Wednesday, August 26, 2009

No one here gets out alive

Death is the great equalizer. Everyone dies. You can't sing, dance, paint, sculpt, write, negotiate, discover, you can't even buy your way out. Nope. The world has lost four giants in the last few weeks. The latest are two members of one of America's most important families - Eunice Kennedy Shriver and last night, Senator Edward Kennedy. Huge losses on a global scale.

CBS lost two of its own legends. Don Hewitt, the creator of 60 Minutes, and Walter Cronkite, arguably the best newsman of the 20th century.

I used to work for CBS News. Twice. First in 1971 and again in 1978. (Yeah, I'm THAT old.) In '71, I worked down the hall from 60 Minutes and often saw Don Hewitt, knew him only well enough to say, "hello." He was kinda scary. Small guy. But still, kinda scary. I think it was because he was so smart and so good at what he did.

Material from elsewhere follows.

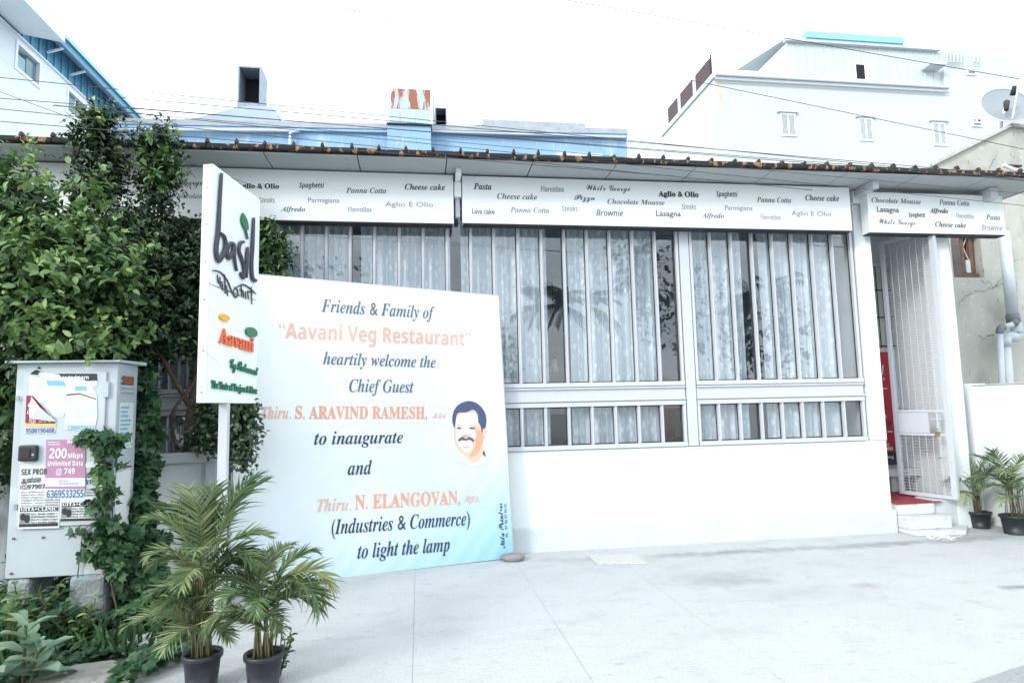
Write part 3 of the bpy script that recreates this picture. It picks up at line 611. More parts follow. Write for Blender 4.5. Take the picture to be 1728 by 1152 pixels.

I knew Walter Cronkite only slightly better. But he made a huge impression on me. He was a great newsman. He was also a prince. I would often see him walking down "Executive Row" (the long hallway that led from the 57th St. and Tenth Ave. entrance back to the newsroom and the Evening News studio) and he would peek his head into every office and greet every secretary, every mailroom guy, anyone he encountered along the way. In 1976, I was an Associate Director in the radio division. It was a pretty easy gig and an enjoyable one, too. One afternoon, I came in for my shift and noticed I was scheduled for Walter's (he insisted that everyone, including us plebes call him "Walter") radio show. I was kinda freaked out and figured well, he doesn't really need direction. I'll just show up in the control room and he'll do the rest. Wrong. We introduced ourselves, shook hands, he took his place in front of the microphone and I took mine in the control room. And there he sat. Finally, he turned on his mike and said to me, "Aren't you going to cue me?" I was frozen. And he, obviously, realized I was awestruck, too. He very kindly - and with a big smile on his face - said, "Bonnie, you have your job and I have mine. And until you do yours, I can't do mine." I did...and he did and although it's such a tiny thing, I will never forget it. Classy, classy, classy.

In my office, I have a big black and white framed poster of him from a 1985 seminar series. He's in profile, left hand to his chin, in a very pensive pose at his newsdesk. And although faded, the inscription reads, "For Bonnie, For that's the way it is. Walter Cronkite."